After a finely-tuned opening that interweaves two of the narrative strands to follow, we meet Dahai (Jiang Wu), a frustrated coal miner in Shanxi province who resolves to take arms against the corrupt overseers who’ve sold off the collective property of the mine without providing dividends to the workers. Although his cause is clearly tainted by his paranoiac delusions of grandeur, Dahai comes off as a suffering saint next to our subsequent protagonist, Zhou San (Wang Baoqiang), a migrant worker on a motorcycle who seems to make do strictly through the spoils of his violent muggings. From there, we turn to Xiao Yu (Zhao Tao), a receptionist at a spa who, before the working day is done, is threatened by both her lover’s family and a couple of surly businessmen who stumble in after-hours demanding sexual favours. Her ecstatic outburst is balanced by the relatively subdued closing story of a young textile worker named Xiao Hui (Luo Lanshan), who flees his job when an accident puts him in debt to a colleague and finds new work as a server in a grotesque upper-class brothel, where he falls in love with a young prostitute in military garb.
The anthology format is a smart vehicle for this kind of cultural criticism, insofar as it articulates Jia’s communitarian politics in structural terms without resorting to too much heavy symbolic lifting–it’s enough that the four protagonists are on parallel tracks–or soporific speeches. Still, one wishes that the film’s affective charge were more evenly distributed across the stories. After the alternately transcendent and hollow shotgun blasts of Dahai’s segment, Zhou San’s story feels hopelessly small, banal whether by design or by comparison: his ascetic drifter is no less a stock character than Ryan Gosling’s motorbike-racer-slash-stoic-thug in The Place Beyond the Pines. Where the third segment rests on Zhao’s powerful performance, even in an almost comically obvious sequence where she’s slapped in the face with a stack of bills, the last is similarly marred by an errant strain of sentimentalism. It hinges on our familiarity with conventional stories of tragic young men and the hardened young sex workers they love, counting on us to fill in the sympathetic blanks.
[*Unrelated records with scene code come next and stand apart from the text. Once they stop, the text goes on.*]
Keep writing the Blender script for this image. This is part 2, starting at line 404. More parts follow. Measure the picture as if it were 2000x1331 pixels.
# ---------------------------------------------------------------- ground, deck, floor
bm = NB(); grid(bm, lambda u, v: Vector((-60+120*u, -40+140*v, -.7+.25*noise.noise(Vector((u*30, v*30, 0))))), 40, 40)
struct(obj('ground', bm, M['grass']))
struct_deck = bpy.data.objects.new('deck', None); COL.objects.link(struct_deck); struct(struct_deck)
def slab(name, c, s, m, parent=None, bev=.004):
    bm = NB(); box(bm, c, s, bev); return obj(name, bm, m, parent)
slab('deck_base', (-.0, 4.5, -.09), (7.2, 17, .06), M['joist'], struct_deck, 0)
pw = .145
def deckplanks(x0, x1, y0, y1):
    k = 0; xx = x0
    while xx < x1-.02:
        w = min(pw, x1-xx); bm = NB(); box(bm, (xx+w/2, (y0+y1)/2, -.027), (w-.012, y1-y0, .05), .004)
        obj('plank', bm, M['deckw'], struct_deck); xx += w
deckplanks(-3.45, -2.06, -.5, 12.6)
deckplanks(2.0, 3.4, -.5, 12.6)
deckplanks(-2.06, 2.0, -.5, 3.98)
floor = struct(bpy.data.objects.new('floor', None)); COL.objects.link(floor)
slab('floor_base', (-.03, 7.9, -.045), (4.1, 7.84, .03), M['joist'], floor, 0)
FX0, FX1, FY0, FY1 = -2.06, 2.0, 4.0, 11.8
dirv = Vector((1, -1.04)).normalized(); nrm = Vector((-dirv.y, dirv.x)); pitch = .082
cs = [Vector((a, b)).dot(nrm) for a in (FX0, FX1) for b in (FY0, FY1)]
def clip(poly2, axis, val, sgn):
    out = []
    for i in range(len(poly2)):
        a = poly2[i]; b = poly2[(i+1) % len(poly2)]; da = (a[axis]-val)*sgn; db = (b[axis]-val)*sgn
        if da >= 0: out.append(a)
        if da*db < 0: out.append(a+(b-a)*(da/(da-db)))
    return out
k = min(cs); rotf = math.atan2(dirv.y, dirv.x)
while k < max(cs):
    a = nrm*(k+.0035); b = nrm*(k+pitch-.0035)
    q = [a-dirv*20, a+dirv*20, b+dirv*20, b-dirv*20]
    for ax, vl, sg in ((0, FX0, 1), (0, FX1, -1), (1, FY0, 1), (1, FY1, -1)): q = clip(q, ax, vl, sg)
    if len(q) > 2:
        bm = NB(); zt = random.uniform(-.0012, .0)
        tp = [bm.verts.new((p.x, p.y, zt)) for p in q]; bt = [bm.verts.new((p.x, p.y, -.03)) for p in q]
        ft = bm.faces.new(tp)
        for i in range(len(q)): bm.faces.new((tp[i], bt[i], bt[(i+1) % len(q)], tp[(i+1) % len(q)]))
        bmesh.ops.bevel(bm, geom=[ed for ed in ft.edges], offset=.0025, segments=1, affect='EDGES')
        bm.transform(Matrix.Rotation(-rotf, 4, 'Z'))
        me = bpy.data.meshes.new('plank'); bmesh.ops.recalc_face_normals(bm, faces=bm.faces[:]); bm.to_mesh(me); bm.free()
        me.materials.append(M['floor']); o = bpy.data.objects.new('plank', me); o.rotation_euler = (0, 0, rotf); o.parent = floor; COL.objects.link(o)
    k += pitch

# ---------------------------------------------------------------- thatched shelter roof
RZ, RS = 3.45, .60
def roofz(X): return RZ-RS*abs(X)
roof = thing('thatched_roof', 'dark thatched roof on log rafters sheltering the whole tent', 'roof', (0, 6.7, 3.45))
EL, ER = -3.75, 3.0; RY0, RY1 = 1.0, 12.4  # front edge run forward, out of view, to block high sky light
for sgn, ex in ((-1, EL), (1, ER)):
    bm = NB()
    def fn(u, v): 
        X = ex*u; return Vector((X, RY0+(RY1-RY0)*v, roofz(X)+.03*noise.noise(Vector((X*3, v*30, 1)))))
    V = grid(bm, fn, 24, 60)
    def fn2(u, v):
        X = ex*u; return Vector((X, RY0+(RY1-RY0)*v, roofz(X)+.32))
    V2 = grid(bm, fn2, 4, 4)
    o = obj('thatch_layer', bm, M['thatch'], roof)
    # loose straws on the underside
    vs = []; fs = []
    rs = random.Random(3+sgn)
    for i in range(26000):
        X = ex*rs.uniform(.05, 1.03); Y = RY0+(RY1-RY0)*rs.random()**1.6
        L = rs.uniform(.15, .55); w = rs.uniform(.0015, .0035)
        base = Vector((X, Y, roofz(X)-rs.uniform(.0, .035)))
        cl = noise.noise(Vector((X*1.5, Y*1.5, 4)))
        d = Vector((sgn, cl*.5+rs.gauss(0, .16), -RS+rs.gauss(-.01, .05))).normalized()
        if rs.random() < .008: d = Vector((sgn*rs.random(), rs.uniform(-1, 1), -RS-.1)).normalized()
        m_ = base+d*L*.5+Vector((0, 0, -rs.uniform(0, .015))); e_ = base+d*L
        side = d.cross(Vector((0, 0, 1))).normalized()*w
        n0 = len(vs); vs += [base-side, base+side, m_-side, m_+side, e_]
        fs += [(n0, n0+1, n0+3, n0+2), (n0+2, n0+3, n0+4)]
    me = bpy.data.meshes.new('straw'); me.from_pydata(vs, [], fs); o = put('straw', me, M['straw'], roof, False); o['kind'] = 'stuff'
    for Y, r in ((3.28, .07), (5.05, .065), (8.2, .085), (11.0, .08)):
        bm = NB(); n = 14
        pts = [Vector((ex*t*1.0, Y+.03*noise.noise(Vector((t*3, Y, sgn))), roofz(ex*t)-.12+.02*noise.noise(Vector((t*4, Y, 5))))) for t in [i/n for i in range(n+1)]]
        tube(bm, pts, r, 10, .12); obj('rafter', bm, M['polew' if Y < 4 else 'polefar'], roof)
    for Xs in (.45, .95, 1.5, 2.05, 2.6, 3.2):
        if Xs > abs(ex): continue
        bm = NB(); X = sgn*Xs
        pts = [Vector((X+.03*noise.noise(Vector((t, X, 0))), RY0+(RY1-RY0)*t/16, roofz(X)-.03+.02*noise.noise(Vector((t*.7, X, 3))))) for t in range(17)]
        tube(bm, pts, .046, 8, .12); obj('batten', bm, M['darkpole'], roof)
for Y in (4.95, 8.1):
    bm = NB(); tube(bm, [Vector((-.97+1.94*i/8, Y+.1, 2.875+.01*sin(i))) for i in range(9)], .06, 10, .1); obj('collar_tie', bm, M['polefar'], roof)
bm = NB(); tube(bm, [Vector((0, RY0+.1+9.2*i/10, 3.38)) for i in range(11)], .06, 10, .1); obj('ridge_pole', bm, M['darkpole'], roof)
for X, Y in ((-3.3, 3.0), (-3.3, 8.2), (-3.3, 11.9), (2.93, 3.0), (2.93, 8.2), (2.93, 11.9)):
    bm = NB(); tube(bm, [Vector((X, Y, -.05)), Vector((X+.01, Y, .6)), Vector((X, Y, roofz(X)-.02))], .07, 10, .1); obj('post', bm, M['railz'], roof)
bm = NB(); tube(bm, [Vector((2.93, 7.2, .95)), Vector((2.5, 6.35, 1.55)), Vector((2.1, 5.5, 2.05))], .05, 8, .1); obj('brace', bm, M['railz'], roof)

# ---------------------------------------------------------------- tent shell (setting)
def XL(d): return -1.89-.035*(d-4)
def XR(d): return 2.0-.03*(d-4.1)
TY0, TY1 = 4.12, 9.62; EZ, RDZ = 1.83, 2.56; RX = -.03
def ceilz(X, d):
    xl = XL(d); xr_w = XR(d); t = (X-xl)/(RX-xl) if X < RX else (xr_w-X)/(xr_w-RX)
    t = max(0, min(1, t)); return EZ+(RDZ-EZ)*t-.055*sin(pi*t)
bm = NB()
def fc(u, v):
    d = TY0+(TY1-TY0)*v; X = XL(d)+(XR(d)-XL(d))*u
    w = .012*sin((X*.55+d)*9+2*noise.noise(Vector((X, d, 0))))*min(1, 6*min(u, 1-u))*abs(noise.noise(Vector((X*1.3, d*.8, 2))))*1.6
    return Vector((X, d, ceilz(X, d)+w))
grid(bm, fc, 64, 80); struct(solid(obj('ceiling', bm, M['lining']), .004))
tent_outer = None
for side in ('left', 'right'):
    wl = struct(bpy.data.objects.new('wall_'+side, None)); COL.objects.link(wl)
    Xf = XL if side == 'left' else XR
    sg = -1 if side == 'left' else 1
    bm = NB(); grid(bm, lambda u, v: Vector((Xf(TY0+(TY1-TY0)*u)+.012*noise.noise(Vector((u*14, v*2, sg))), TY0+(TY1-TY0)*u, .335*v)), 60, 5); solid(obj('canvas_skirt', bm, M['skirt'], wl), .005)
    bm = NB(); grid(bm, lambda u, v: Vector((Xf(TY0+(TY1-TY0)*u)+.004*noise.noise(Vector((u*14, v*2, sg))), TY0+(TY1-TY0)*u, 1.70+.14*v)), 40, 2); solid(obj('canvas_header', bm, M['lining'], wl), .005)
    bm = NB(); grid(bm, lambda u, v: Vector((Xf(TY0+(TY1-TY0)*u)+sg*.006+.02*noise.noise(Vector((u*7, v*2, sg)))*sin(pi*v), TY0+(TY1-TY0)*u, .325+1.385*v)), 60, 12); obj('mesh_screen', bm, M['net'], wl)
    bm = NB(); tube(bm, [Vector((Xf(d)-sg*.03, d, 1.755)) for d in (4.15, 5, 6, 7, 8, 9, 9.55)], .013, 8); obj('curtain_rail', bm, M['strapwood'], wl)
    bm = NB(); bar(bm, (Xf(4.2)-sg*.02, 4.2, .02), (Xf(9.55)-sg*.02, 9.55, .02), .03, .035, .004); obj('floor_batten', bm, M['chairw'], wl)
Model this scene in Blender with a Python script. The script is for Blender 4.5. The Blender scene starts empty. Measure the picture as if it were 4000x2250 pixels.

It isn’t that Jia uses these tropes unthinkingly, but rather that their place in his tapestry of a corrupt modern China, haunted by the moral uprightness and Old World order of the medieval opera several characters come across in a town square, is too easily come by. This more refined version of the narrative gamesmanship played by significantly lesser talents like Alejandro González Iñárritu only registers as a problem, though, because of the coiled tension and leanness of A Touch of Sin‘s powerful stretches, like the drum-accompanied tracking shot that initiates Dahai’s homicidal rampage. Jia’s innate gracefulness as a filmmaker is a surprisingly fine match for these moments of redemptive violence; you’d be hard-pressed to think of a more psychologically astute distillation of the vigilante’s god complex, for instance, than the eerie shot that glides, bullet-like, from Dahai’s weapon to the body it’s about to destroy. If the second and fourth segments feel like allegorical padding, in other words, the material they’re cushioning is well worth the buffer.